Louis de Funès, ce sera pour une autre liste
Non Michel, avec ce parti pris, il n’y aura rien pour nous sauver de notre aveuglement. Sauf notre bonne foi dans l’art du cinématographe. Tu aurais peut-être aimé que je parle de Fiston et de Louis de Funès, mais ce sera pour une autre fois, dans une autre liste.
Je la relis, cette liste, et je commence à avoir envie de bouger des choses, je remplacerais bien celui-ci par celui-là. Tout détraquer en voulant tout arranger. C’est évidemment ce qu’il faut éviter, ne pas penser ni infléchir, rester droit dans ses bottes dépareillées.

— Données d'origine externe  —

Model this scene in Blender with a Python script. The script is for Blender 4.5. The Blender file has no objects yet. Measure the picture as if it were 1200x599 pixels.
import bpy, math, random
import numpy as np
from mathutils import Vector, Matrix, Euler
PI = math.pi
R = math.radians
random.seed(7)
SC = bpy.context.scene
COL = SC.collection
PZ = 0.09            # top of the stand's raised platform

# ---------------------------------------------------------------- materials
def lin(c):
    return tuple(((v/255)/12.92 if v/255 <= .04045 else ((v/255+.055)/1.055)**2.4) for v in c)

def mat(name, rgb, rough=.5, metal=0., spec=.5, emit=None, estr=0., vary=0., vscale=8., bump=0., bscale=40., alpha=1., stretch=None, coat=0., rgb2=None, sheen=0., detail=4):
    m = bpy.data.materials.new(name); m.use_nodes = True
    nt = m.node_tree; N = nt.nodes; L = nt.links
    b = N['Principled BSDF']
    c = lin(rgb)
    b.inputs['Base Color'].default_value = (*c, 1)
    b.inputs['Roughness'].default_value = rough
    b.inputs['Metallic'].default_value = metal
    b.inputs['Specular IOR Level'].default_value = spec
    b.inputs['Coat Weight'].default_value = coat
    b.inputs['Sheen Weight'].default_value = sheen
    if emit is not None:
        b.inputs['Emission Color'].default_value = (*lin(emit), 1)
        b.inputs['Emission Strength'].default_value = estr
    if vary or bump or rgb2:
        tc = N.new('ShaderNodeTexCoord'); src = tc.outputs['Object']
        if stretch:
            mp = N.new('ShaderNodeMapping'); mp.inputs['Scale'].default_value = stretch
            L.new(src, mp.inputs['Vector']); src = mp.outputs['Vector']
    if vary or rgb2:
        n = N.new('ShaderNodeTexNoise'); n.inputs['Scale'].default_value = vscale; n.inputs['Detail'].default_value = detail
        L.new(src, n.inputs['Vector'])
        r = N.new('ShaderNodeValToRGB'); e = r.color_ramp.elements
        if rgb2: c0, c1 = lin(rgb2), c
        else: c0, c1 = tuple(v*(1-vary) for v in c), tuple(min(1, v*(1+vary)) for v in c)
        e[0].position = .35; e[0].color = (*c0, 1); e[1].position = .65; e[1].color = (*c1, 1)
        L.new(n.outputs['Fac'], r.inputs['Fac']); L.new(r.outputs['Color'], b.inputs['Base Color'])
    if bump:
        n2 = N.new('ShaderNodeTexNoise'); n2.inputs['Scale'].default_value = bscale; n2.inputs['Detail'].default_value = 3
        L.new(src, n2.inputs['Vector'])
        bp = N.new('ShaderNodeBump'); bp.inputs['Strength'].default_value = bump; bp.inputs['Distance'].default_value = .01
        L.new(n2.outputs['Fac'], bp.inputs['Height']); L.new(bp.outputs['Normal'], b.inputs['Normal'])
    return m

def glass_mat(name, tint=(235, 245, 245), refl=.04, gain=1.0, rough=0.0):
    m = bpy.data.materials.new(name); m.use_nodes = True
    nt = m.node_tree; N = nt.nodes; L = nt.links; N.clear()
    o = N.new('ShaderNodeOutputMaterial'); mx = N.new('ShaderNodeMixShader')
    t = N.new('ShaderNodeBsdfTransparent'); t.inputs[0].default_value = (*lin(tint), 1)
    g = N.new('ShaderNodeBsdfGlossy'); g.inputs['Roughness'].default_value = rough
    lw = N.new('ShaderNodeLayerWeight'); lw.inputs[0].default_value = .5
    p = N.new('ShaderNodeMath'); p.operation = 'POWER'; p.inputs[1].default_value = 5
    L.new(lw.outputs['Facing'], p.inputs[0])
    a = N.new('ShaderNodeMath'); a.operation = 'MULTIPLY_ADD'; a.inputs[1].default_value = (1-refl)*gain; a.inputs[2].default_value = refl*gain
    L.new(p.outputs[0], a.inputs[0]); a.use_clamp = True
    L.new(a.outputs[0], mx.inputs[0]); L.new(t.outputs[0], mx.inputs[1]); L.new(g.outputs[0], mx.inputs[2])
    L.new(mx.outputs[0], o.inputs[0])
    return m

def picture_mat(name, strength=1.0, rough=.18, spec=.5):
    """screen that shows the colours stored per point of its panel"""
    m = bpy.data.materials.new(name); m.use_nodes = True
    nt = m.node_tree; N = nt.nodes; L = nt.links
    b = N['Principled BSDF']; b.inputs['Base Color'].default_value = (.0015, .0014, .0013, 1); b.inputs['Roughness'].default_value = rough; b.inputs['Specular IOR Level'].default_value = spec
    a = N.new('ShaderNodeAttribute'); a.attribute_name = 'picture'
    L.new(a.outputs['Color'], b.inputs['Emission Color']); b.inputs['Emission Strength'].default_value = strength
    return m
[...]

Parce que le souvenir du cinématographe, j’en suis convaincu, ne se réfléchit pas, sauf sur l’écran. Il est organique et se vit au-dessous de la ceinture. Alors je ne touche plus à rien, je pose le crayon. Et je me souviens. Je vois défiler les images, j’entends les sons, et je mélange tout. Je deviens millefeuille de mille pellicules. Guillaume Nicloux
Napoléon d’Abel Gance avec Albert Dieudonné (Fr., 1927, de 2 h 20 à 9 h 40)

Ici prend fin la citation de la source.